Ecohydrology by Thinking Outside the Bog: Shifting Paradigms in an Era of Shifting Peatland Ecosystems

Organization
Resource Type
Authors
Mike Waddington
Resource Date:
April
2016

Large shifts in vegetation distributions are occurring worldwide and at unprecedented rates. The most extreme of these regime shifts are expected to occur at ecosystem boundaries of both semi-arid and semi-humid landscapes. Despite extensive hydrological research on the interactions between water and semi-arid ecosystems, research in peatlands on the wet end of ecosystem continuum has been “bogged down” (pun fully intended) by the traditional conceptual models (paradigms?) of peatland hydrology and ecology. The consequences of this “thinking” are large given that northern peatlands provide important global and regional ecosystem services (carbon storage, water storage, and biodiversity). This is especially true because peatlands face increases in the severity, areal extent, and frequency of climate-mediated (e.g., wildfire, drought) and land-use change (e.g., drainage, flooding, and mining) disturbances placing the future security of these critical ecosystem services in doubt. We use the word doubt because while numerical modelling studies predict peatland regime shifts and the demise of global peat stocks, there is growing evidence that peatlands are self-regulating ecosystems dominated by negative ecohydrological feedbacks that stabilize the aforementioned ecosystem services through high ecosystem resilience to disturbance.

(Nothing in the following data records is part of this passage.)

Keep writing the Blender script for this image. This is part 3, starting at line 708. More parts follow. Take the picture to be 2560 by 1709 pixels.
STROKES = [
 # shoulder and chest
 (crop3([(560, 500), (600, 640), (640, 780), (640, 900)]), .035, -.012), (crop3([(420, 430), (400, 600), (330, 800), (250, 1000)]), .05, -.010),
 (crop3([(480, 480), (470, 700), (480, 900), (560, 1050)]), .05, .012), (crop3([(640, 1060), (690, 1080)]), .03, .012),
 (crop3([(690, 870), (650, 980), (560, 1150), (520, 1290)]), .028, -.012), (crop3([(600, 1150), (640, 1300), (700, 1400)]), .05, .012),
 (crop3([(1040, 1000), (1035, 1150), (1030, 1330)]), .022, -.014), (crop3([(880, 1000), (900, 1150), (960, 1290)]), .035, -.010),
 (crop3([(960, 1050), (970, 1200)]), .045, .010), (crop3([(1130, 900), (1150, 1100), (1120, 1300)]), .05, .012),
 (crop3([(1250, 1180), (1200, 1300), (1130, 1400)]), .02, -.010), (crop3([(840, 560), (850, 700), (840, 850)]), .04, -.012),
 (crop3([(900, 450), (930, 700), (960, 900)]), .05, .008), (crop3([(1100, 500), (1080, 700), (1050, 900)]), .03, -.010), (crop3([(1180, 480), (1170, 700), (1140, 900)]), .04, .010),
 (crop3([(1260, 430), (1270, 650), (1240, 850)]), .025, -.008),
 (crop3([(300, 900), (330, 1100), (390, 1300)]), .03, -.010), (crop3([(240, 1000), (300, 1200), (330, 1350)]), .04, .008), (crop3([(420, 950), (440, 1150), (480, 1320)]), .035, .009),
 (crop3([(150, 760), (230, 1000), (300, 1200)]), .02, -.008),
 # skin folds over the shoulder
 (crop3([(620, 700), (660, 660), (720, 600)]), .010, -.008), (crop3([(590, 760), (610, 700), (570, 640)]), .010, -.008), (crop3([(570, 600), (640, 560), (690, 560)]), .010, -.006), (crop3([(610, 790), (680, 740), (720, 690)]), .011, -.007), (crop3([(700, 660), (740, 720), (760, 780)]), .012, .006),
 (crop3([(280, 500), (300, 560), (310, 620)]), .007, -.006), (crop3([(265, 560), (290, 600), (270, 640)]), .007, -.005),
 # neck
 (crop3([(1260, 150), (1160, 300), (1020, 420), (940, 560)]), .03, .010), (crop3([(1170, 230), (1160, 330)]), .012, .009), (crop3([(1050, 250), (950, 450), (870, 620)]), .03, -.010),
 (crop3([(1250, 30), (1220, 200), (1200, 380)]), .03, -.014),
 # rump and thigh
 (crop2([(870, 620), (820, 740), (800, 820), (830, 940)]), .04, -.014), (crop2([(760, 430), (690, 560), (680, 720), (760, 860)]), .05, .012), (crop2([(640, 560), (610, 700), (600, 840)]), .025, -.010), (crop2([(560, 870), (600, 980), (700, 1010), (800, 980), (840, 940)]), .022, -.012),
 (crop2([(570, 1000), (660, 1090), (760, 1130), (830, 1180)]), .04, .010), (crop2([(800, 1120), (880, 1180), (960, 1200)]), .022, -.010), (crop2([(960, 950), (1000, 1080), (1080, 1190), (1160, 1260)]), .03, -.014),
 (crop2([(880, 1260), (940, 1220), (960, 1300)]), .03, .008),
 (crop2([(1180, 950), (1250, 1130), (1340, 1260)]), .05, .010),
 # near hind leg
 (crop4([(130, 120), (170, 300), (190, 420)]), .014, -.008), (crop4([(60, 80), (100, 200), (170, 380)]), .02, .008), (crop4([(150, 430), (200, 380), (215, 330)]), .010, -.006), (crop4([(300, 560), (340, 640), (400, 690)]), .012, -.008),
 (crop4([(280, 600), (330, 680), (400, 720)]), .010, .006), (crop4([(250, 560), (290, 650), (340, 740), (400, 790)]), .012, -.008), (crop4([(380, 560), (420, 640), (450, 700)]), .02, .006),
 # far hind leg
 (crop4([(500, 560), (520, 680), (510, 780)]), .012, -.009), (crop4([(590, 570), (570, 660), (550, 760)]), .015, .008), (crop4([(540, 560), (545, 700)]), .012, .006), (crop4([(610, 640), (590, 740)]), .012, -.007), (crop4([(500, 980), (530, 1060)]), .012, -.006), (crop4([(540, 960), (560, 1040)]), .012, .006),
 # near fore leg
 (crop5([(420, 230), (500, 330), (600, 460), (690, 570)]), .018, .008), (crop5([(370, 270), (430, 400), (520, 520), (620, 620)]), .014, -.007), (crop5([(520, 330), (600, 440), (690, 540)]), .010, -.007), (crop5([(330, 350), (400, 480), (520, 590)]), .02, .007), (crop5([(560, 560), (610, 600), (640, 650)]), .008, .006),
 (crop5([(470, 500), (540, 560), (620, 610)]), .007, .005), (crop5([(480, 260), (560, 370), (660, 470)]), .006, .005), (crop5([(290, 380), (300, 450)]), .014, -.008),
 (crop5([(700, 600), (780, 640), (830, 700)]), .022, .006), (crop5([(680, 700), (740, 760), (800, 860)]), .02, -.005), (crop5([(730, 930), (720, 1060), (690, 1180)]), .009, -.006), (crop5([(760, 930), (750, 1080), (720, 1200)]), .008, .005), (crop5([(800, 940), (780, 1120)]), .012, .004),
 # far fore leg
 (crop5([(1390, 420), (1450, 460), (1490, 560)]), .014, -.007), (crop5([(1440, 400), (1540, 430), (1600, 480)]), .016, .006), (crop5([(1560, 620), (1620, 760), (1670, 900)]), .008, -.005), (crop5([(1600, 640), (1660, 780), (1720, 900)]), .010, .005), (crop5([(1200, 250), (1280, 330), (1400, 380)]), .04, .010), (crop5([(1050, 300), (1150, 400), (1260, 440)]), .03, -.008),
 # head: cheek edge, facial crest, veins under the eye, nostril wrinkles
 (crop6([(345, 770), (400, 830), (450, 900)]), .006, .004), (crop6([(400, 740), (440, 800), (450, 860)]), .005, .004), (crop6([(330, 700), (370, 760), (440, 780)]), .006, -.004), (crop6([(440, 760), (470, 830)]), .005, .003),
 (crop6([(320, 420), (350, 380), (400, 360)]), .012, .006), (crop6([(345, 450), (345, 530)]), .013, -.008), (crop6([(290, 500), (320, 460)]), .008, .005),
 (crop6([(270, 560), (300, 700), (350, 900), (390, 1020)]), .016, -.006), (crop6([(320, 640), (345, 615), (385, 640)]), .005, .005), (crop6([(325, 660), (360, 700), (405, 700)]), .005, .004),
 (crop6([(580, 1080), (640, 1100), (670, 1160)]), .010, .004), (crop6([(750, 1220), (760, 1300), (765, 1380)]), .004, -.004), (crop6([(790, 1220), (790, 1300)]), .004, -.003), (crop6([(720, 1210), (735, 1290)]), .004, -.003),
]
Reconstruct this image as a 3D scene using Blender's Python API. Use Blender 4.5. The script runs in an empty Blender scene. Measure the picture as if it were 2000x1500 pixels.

This raises several important hydrological questions? “Is there field evidence of peatland regime shifts? If so, what are the potential impacts of these shifts on water resources and watershed management? If not, are researchers actually looking in the right places (or times)? In this presentation we explore the need for a “thinking outside the bog” in order to understand the ecohydrological consequences of transformative landscape change caused by peatland regime shifts. With reference to over two decades of field research, recent advances with our Peatland Hydrological Impacts model and recent research examining primary peat formation, we argue for a move to a resilience framework within a holistic ecohydrological conceptual model (or paradigm?) as a scientific approach to examine, mitigate and manage peatland ecosystems and watersheds in an era of regime shifts.